I asked around and a helpful man took me to a friend of his who sold me some gas. I was very relieved to have a full tank again and did not mind that he "ripped me off". Instead off the normal US$0.01 for a fill up I payed 0.70 this time. Great service though! I made it to the ferry over the massive Orinoco river just in time as it was filling up with other passengers. I rode past the line and managed to squeeze in the bike. Soon the men started lifting the ramp with a manual hoist. When the captain could not get the ferry to get away from shore they instructed one of the heavily loaded trucks to back up and drive forward aggressively a couple of times to get it unstuck. After 6 times, the time I needed to figure out what the heck they were doing, we were on our way. Just in time another bike managed to ride on while the ferry was already moving. Madness in our world but hey, it all works!

[​IMG] The Orinoco River ferry. It felt special, in a weird way to cross this "lifeline" of Venezuela.
I was still close to the border when the sun was setting behind beautiful black rock formations. They stood out so sharp in all the greener than green surroundings. I was hoping for a hotel but the small villages I was riding through had none.
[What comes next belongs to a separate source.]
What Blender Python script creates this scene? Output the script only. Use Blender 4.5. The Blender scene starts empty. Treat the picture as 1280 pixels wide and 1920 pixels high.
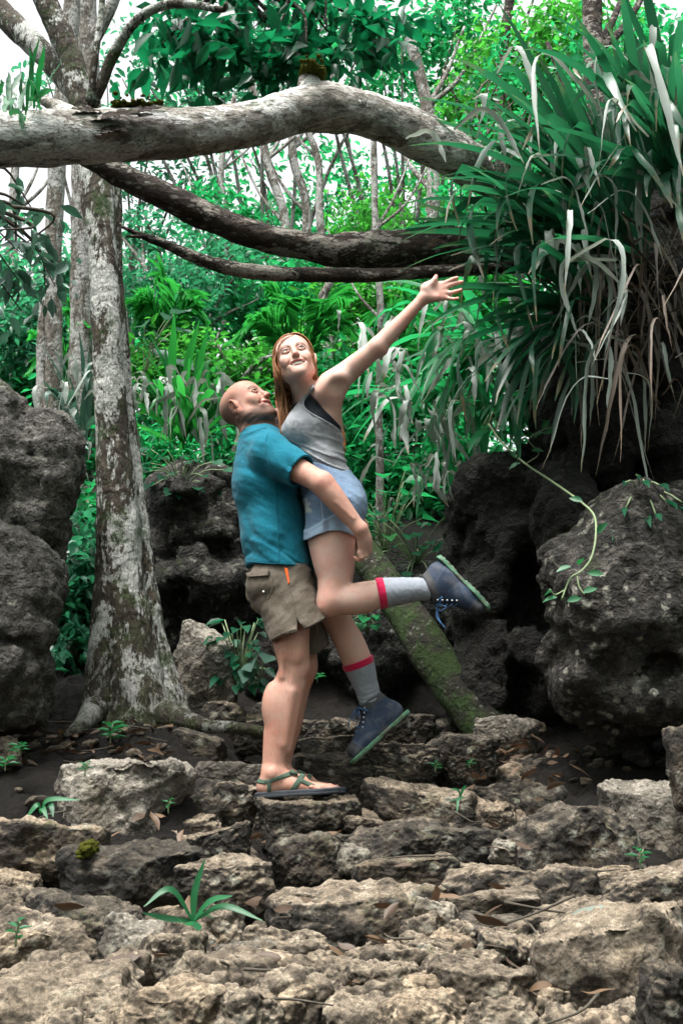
import bpy, math, random
import numpy as np
from mathutils import Vector, Matrix

S = bpy.context.scene
R = math.radians
# ---------------------------------------------------------------- camera
FPX, CW, CH = 2100.0, 1280.0, 1920.0          # focal length in photo pixels
PITCH, CAMZ = math.atan(460 / FPX), 0.16
cam = bpy.data.objects.new('camera', bpy.data.cameras.new('camera'))
S.collection.objects.link(cam)
cam.location = (0, 0, CAMZ)
cam.rotation_euler = (R(90) + PITCH, 0, 0)
cam.data.sensor_fit = 'VERTICAL'
cam.data.sensor_height = 36.0
cam.data.lens = 36.0 * FPX / CH
cam.data.clip_start = 0.05
cam.data.clip_end = 400
S.camera = cam
# ---------------------------------------------------------------- world, sun, exposure
SUN_EL, SUN_AZ = R(70), R(215)                # azimuth clockwise from +Y
w = bpy.data.worlds.new('World'); S.world = w; w.use_nodes = True
nt = w.node_tree; nt.nodes.clear()
sky = nt.nodes.new('ShaderNodeTexSky'); sky.sky_type = 'NISHITA'; sky.sun_disc = False
sky.sun_elevation = SUN_EL; sky.sun_rotation = SUN_AZ
sky.air_density = 1.0; sky.dust_density = 8.0; sky.ozone_density = 1.0
hs = nt.nodes.new('ShaderNodeHueSaturation'); hs.inputs['Saturation'].default_value = 0.12
bg = nt.nodes.new('ShaderNodeBackground'); bg.inputs['Strength'].default_value = 0.15
wo = nt.nodes.new('ShaderNodeOutputWorld')
nt.links.new(sky.outputs[0], hs.inputs['Color']); nt.links.new(hs.outputs[0], bg.inputs['Color'])
nt.links.new(bg.outputs[0], wo.inputs['Surface'])
sl = bpy.data.lights.new('sun', 'SUN'); sl.energy = 1.4; sl.angle = R(12); sl.color = (1.0, 0.96, 0.9)
sun = bpy.data.objects.new('sun', sl); S.collection.objects.link(sun)
sdir = Vector((math.sin(SUN_AZ) * math.cos(SUN_EL), math.cos(SUN_AZ) * math.cos(SUN_EL), math.sin(SUN_EL)))
sun.rotation_euler = sdir.to_track_quat('Z', 'Y').to_euler()
sun.location = (0, -5, 12)
S.view_settings.view_transform = 'Standard'; S.view_settings.look = 'None'
S.view_settings.exposure = 1.6; S.view_settings.gamma = 1.0
S.cycles.use_denoising = True
S.cycles.max_bounces = 8; S.cycles.diffuse_bounces = 4; S.cycles.glossy_bounces = 2
S.cycles.transmission_bounces = 4; S.cycles.transparent_max_bounces = 4
S.cycles.use_adaptive_sampling = True; S.cycles.adaptive_threshold = 0.02
S.cycles.caustics_reflective = False; S.cycles.caustics_refractive = False

ST, CT = math.sin(PITCH), math.cos(PITCH)
def J(px, py, Y):
    """world point at photo pixel (px, py) and distance Y"""
    xc, yc = (px - 640) / FPX, (960 - py) / FPX
    d = np.array((xc, CT - yc * ST, ST + yc * CT))
    p = d * (Y / d[1]); p[2] += CAMZ
    return p
def MPP(Y):
    return Y * CT / FPX * 1.02           # metres per photo pixel near distance Y
# ---------------------------------------------------------------- helpers: objects
COL = S.collection
def props(o, label=None, cat=None, group=None, kind=None):
    if label: o['label'] = label
    if cat: o['category'] = cat
    if group: o['group'] = group
    if kind: o['kind'] = kind
    return o
def empty(name, loc, label=None, cat=None, group=None):
    o = bpy.data.objects.new(name, None); COL.objects.link(o)
    o.location = tuple(loc); o.empty_display_size = 0.1
    return props(o, label, cat, group)
def link(name, me, mat=None, parent=None, loc=None):
    o = bpy.data.objects.new(name, me); COL.objects.link(o)
    if mat is not None and not me.materials: me.materials.append(mat)
    if parent is not None:
        o.parent = parent
        if loc is None:                      # vertices are in world space: undo the parents' offset
            l = Vector((0, 0, 0)); p = parent
            while p: l += Vector(p.location); p = p.parent
            o.location = -l
    if loc is not None: o.location = tuple(loc)
    return o
def mesh(name, V, F, smooth=True, cols=None, attr=None):
    """V (n,3); F is an (m,k) array or a list of such arrays"""
    me = bpy.data.meshes.new(name)
    Fs = [np.asarray(f, np.int32) for f in (F if isinstance(F, (list, tuple)) else [F]) if len(f)]
    V = np.asarray(V, np.float32)
    me.vertices.add(len(V)); me.vertices.foreach_set('co', V.ravel())
    idx = np.concatenate([f.ravel() for f in Fs]); tot = np.concatenate([np.full(len(f), f.shape[1], np.int32) for f in Fs])
    me.loops.add(len(idx)); me.loops.foreach_set('vertex_index', idx)
    st = np.concatenate([[0], np.cumsum(tot)[:-1]]).astype(np.int32)
    me.polygons.add(len(tot)); me.polygons.foreach_set('loop_start', st)
    me.polygons.foreach_set('use_smooth', np.full(len(tot), smooth))
    me.update(calc_edges=True)
    if cols is not None:
        a = me.color_attributes.new('col', 'FLOAT_COLOR', 'POINT')
        c = np.ones((len(V), 4), np.float32); c[:, :3] = cols
        a.data.foreach_set('color', c.ravel())
    if attr is not None:
        for k, v in attr.items():
            a = me.attributes.new(k, 'FLOAT', 'POINT'); a.data.foreach_set('value', np.asarray(v, np.float32))
    return me
class MB:
    """collects pieces into one mesh"""
    def __init__(s): s.V = []; s.F = {}; s.n = 0; s.A = []; s.C = []
    def add(s, V, F, a=0.0, strip=False):
        V = np.asarray(V, float); s.V.append(V); s.A.append(np.broadcast_to(a, (len(V),)))
        s.C.append(np.stack([np.tile((-1., 0, 1), len(V) // 3), np.repeat(np.linspace(0, 1, len(V) // 3), 3)], 1) if strip else np.zeros((len(V), 2)))
        for f in (F if isinstance(F, list) else [F]):
            f = np.asarray(f, int)
            if len(f): s.F.setdefault(f.shape[1], []).append(f + s.n)
        s.n += len(V)
    def mesh(s, name, smooth=True):
        return mesh(name, np.concatenate(s.V), [np.concatenate(f) for f in s.F.values()], smooth, attr={'rnd': np.concatenate(s.A), 'across': np.concatenate(s.C)[:, 0], 'along': np.concatenate(s.C)[:, 1]})
def unit(v): v = np.asarray(v, float); return v / (np.linalg.norm(v) + 1e-12)
def spline(P, n):
    """Catmull-Rom through rows of P (any width), n samples"""
    P = np.asarray(P, float); m = len(P)
    if m == 2: t = np.linspace(0, 1, n)[:, None]; return P[0] * (1 - t) + P[1] * t
    Q = np.vstack([2 * P[0] - P[1], P, 2 * P[-1] - P[-2]])
    u = np.linspace(0, m - 1 - 1e-9, n); i = u.astype(int); t = (u - i)[:, None]
    a, b, c, d = Q[i], Q[i + 1], Q[i + 2], Q[i + 3]
    return 0.5 * (2 * b + (c - a) * t + (2 * a - 5 * b + 4 * c - d) * t * t + (3 * b - a - 3 * c + d) * t ** 3)
def frames(P):
    T = np.gradient(P, axis=0); T /= np.linalg.norm(T, axis=1)[:, None] + 1e-12
    u = np.cross(T[0], (0, 0, 1)); u = unit(u) if np.linalg.norm(u) > 1e-3 else np.array((1., 0, 0))
    U = []
    for t in T:
        u = unit(u - t * (u @ t)); U.append(u)
    U = np.array(U); return T, U, np.cross(T, U)
def tube(P, rad, seg=8, jitter=None, cap=True):
    P = np.asarray(P, float); n = len(P); rad = np.broadcast_to(rad, (n,))
    T, U, W = frames(P); a = np.linspace(0, 2 * math.pi, seg, endpoint=False)
    rr = rad[:, None] * np.ones((1, seg))
    if jitter is not None: rr = rr * jitter(P, a)
    V = P[:, None, :] + rr[..., None] * (np.cos(a)[None, :, None] * U[:, None, :] + np.sin(a)[None, :, None] * W[:, None, :])
    V = V.reshape(-1, 3)
    i, j = np.meshgrid(np.arange(n - 1), np.arange(seg), indexing='ij'); j2 = (j + 1) % seg
    F = [np.stack([i * seg + j, i * seg + j2, (i + 1) * seg + j2, (i + 1) * seg + j], -1).reshape(-1, 4)]
    if cap:
        V = np.vstack([V, P[0], P[-1]]); k = np.arange(seg); k2 = (k + 1) % seg
        F.append(np.vstack([np.stack([k2, k, np.full(seg, n * seg)], 1), np.stack([(n - 1) * seg + k, (n - 1) * seg + k2, np.full(seg, n * seg + 1)], 1)]))
    return V, F
def ribbon(P, wid, nrm, fold=0.0, thick=0.0):
    """leaf strip: P centre line, wid half widths, nrm face normal hint; three vertices across, folded at the midrib"""
    P = np.asarray(P, float); n = len(P); wid = np.broadcast_to(wid, (n,))
    T = np.gradient(P, axis=0); T /= np.linalg.norm(T, axis=1)[:, None] + 1e-12
    nrm = np.broadcast_to(nrm, (n, 3)); B = np.cross(T, nrm); B /= np.linalg.norm(B, axis=1)[:, None] + 1e-9
    N = np.cross(B, T)
    V = np.stack([P - B * wid[:, None] + N * (fold * wid)[:, None], P, P + B * wid[:, None] + N * (fold * wid)[:, None]], 1).reshape(-1, 3)
    i = np.arange(n - 1) * 3
    F = np.vstack([np.stack([i, i + 1, i + 4, i + 3], 1), np.stack([i + 1, i + 2, i + 5, i + 4], 1)])
    return V, F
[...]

[​IMG] The strait road started swirling around hills like this one. A road sign and heavy rain clouds told me that I was riding into the Venezuelan Amazon region.
Well, it was time to start stealth camping again! Just before dark I found a rock formation that I thought I could ride up. I made it up but it was rockier than I had anticipated. I got stuck behind a rock and dropped the bike. It was very humid and sweat gushed down my body. I managed to get the bike up and rode down on the other side of the hill to find a beautiful grassy spot behind some rocks. This was perfect! It was not till later the next day that I received a message from Azure, checking in on me because she had worked out on our SPOT website that I was camping in a region called Los Muertos...

[​IMG] I found a place to stealth camp just in time to enjoy a beautiful sunset over the savannas.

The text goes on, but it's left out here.